Looking forward to getting your hands on a Cell workstation? We were too — until we talked to Linux for Cell kernel maintainer Arnd Bergmann. Learn about programming for Cell in general and for Linux for Cell in particular, and why the “workstation” that has been described in the press is more of a prototype Blade board, and a bit of a misunderstanding, in this Q & A session.
..and this is why Apple won’t be using the Cell processor in their future Macs.
It is a 64bit PPC chip like some others with a special addon for single precission float processing. That addon is indead powerful but not very useful for tasks that do not use single precision floats or that can not get split into 8 distinct chunks that can be executed in parallel.
This includes most office and server tasks and lots of scientific computing (which often relies on double precission numbers — the cell can do those too, but *way* slower than single precisson calculations). Everything else will just run on the PPC64 core. Tasks that “fit” the cell chip need to be handcrafted for the architecture: Do not expect those to spring up by the dozend as soon as the chip becomes available.
So far I only see game engines using the cell-addon… they need a lot of number crunching for the graphics (easy to make that run in parallel) and they can be sloppy about doing it, so single precission is enough. Well, that were the requirements the chip was designed for, no wonder it excels there:-)
Looking forward to getting your hands on a Cell workstation? We were too — until we talked to Linux for Cell kernel maintainer Arnd Bergmann.
Everything is just as it was to be expected. Why disapointment? The same fact goes for all other CPUs and it always did for every new feature it was introduced. It just souds like you were having preschool wet dreams about Cell.
Hoping that someone would wave his magic wand and optimizations would start working on their own? Nope, everything goes according to expectations. First implementations will arrise in the longterm operations as processing pictures, video or sound. These operations are not even a bit tied to your UI speedup expectations.
p.s. Actualy after Sony published price $399 for PS3 I’m looking even more to get hands on one of those.
The disappointment is not in the Cell processor – it is in that it’ll still be a while before anyone can get a “workstation” based on it. Sony/Toshiba might have one in the fall. IBM’s plans for Cell appear to center around their blade series.
The Cell processor will find a large niche in high performance vector and floating point calculations, but isn’t really a desktop CPU. That doesn’t mean IBM doesn’t have a desktop CPU available. It does – the 970FX (and dual-core is rumored to be on the way).
The disappointment is not in the Cell processor – it is in that it’ll still be a while before anyone can get a “workstation” based on it. Sony/Toshiba might have one in the fall. IBM’s plans for Cell appear to center around their blade series.

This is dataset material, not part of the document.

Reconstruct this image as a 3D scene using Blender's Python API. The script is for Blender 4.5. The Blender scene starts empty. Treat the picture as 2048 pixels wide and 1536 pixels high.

So…the fall isn’t soon enough, and a blade is not useable?
So…the fall isn’t soon enough, and a blade is not useable?
Blades aren’t good workstations. Good servers, but just to get one blade you have to have a chassis, power supply (220v), and an ethernet module (the chassis has an interconnect plane for other blades, but no outside ethernet connectivity without additional hardware). There is no KVM capability in the JS20 (970) blade, so it’s either serial or ethernet. It takes about $6k to get a single blade going. After that you can add blades at the cost of a blade until you run out of slots. Once the cost of the chassis is amortized over a full chassis filled with blades, the bang for the buck is pretty good.
There’s also the point that some media outlets were portraying the Cell server that was demo’d as a workstation. It wasn’t – it was blade based. No one has a workstation ready to ship _now_. It might take a while, which is disappointing. Cell itself is not.
Funny how they tried self-hosting, i.e. compiling on the Cell, but then went back to cross-compiling on their workstations.
Probably it was disappointingly slow, because branch-intensive compiler code is what the Cell is least suited for.